Each futures pit used to have hundreds of traders, who required several assistants/support and commanded a huge salary. Many firms needed multiple traders in a pit, just to be able to make sure they could provide liquidity to all possible market participants. Today, a couple strategists with a small team of programmers can cover dozens of futures markets at once.

The same principle holds across bond, FX, equity and options markets alike. HFT has supplanted a terribly inefficient market with a better one. Is it perfect or even good? Probably not, but it's magnitudes better than the traditional method.


An argument can also be made that this is a net negative contribution, as instead of a market employing hundreds of people, it's only employing dozens. Ergo, more unemployed people. While this is good for the market's owners and those currently employed to trade there, it is bad for the economy as a whole.


You're on Hacker News, but you think that destroying jobs with technological innovation is a bad thing?


Not at all, but in re-reading my comment I can see why you'd think that. My intention was to make a devil's advocate comment: 2 sides to every coin, etc.


There are plenty of arguments for its contribution. I don't need to repeat them.

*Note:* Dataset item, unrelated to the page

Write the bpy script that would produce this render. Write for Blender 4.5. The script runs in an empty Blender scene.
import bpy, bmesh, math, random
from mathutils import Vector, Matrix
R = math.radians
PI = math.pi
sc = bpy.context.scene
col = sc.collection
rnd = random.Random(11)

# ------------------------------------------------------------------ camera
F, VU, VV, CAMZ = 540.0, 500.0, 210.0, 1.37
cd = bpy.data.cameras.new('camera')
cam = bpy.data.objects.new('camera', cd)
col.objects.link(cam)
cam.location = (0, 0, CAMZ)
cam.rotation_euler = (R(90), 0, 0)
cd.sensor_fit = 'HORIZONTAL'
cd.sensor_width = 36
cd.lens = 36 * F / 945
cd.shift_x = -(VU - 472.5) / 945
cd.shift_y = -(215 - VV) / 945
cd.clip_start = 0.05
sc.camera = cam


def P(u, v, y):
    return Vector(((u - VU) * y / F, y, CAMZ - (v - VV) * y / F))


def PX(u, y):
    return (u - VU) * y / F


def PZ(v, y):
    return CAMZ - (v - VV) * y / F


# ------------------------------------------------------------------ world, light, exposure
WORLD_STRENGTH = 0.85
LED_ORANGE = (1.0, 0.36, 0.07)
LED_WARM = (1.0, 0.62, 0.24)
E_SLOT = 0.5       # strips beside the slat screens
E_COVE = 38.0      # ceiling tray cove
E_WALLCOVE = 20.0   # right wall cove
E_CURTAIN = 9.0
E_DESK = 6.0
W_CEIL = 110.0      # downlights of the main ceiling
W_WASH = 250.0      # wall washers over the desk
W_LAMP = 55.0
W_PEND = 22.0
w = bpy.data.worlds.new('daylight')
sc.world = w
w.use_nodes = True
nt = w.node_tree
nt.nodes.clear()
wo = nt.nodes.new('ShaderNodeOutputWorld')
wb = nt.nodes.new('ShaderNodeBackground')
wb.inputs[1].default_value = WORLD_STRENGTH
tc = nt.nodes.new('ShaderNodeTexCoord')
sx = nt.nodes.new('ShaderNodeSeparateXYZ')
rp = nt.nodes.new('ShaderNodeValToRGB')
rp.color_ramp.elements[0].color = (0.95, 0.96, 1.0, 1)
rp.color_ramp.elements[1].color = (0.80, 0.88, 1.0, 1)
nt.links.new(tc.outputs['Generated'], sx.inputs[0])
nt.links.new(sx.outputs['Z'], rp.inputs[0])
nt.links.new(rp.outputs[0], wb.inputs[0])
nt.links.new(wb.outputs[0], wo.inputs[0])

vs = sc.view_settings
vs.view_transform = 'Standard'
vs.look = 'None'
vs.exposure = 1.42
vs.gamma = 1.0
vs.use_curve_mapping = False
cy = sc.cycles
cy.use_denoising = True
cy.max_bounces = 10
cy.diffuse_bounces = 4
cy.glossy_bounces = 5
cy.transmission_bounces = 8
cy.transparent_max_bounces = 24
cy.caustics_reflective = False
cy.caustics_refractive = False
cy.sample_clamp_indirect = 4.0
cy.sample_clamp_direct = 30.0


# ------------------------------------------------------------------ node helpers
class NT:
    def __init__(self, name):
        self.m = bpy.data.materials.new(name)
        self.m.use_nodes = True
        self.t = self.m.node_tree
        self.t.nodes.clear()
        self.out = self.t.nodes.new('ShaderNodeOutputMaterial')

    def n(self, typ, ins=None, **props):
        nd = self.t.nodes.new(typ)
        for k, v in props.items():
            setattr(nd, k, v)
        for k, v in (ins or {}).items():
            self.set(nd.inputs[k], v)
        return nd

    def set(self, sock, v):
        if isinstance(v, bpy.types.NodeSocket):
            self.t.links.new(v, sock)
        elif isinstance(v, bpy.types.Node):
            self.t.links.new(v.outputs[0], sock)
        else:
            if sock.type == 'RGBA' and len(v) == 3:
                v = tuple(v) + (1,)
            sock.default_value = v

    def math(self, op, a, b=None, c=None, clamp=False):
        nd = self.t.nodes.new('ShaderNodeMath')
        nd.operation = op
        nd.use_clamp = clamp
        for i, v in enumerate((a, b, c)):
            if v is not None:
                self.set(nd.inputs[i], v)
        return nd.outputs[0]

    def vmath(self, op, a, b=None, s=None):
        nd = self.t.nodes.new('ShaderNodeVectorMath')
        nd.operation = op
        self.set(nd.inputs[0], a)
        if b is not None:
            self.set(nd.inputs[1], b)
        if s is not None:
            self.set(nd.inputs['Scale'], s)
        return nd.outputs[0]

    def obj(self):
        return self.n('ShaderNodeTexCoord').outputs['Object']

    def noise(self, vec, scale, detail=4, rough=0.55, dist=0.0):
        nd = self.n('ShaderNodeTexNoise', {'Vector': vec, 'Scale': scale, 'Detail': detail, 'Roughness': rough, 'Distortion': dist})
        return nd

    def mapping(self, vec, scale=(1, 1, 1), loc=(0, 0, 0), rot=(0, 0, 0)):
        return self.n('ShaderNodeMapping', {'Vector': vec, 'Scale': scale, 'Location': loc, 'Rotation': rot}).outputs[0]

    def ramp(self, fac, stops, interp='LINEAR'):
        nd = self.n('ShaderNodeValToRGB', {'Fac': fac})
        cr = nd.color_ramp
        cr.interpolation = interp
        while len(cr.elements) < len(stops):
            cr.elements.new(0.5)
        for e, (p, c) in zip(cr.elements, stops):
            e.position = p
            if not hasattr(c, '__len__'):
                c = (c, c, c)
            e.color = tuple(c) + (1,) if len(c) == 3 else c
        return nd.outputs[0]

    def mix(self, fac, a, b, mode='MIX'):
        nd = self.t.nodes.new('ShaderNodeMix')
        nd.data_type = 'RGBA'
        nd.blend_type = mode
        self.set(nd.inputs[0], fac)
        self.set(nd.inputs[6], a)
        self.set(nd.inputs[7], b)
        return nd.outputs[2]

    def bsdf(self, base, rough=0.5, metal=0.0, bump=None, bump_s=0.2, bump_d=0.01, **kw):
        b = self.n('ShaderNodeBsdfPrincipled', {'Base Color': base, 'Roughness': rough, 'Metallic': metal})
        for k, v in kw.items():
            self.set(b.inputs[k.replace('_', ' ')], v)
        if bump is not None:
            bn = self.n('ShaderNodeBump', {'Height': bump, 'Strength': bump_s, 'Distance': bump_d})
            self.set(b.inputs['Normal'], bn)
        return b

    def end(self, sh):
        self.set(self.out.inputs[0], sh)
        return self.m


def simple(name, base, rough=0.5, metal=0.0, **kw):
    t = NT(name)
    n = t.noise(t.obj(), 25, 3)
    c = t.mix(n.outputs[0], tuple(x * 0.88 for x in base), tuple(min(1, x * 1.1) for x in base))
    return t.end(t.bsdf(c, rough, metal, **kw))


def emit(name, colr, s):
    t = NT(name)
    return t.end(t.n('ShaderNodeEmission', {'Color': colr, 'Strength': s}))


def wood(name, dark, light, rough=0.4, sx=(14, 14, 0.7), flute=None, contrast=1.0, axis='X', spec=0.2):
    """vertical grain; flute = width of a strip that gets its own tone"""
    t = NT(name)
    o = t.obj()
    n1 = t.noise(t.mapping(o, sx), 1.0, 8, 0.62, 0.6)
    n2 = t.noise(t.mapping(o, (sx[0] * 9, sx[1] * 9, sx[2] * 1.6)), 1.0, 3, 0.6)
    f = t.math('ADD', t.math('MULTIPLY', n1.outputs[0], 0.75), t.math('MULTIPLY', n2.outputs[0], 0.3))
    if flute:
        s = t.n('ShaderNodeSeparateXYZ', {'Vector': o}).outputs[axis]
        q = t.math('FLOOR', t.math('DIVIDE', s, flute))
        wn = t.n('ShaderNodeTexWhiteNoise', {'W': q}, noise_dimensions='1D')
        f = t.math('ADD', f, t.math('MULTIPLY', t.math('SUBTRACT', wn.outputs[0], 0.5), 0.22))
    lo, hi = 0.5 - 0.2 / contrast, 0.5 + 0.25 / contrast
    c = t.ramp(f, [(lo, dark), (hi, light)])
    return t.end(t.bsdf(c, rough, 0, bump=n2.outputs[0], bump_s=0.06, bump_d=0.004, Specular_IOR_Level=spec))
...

Please help me understand this better?

With a deep understanding of markets and trading I fail to see why you see 'luck' as an explanatory variable is inversely correlated with the frequency of your trades (notwithstanding the effect of trading expenses)?

From what I have gleaned the following seems to be true: 1. Your algorithms worked (made money) 2. Then your algorithms did not work, but you could not figure out why

If you do not know why something stopped working it seems unlikely that you had a full understanding of why it was working in the first place. Without understanding the nature of the predictive value of the algorithm while it was working, its success seems to be good fortune.

Your algorithm could have shown a systematic correlation to any number of factors that could have created strong performance over several months. Performance would then be attributed to accidentally 'timing' a favorable market.

I know you feel differently, what am I missing?

And either way - kudos on the $500k.


I think you undersell yourself - kudos to your success. I'd back a hacker with a plan (and a cash flow crises perhaps) over an army of PhDs any day! Maybe the course you should think about teaching is how to how to orgainse such a high-quality hack as you've described in the article :)

I'm currently building a semi-high frequency trading solution and the problem I run into is the sheer breadth of expertise you need to get it all happening. Modern chip design, low-latency, lock-free concurrent messaging, fault-tolerant system design, adaptive learning algorithms, k-means clustering and broker APIs are just a smattering of the ideas I'm trying to get across to make progress. For me, algorithm creation comes more easily than reading about and implementing a broker interface.

There is certainly armies of PhDs out there backed by big money but they exist behind heavily guarded intellectual property walls. An open source HFT/Algo/Automated trading platform that brings a hacker sensibility to this problem domain would be seriously competitive.


Thank you for posting this. Very interesting to read.

Perhaps posting the source code would not be a good idea, but posting more details would be welcome so that people interested could follow their own path to automated trading.


I didn't see it in the article and I'm sorry if I missed it... but did you mention what the initial bankroll was?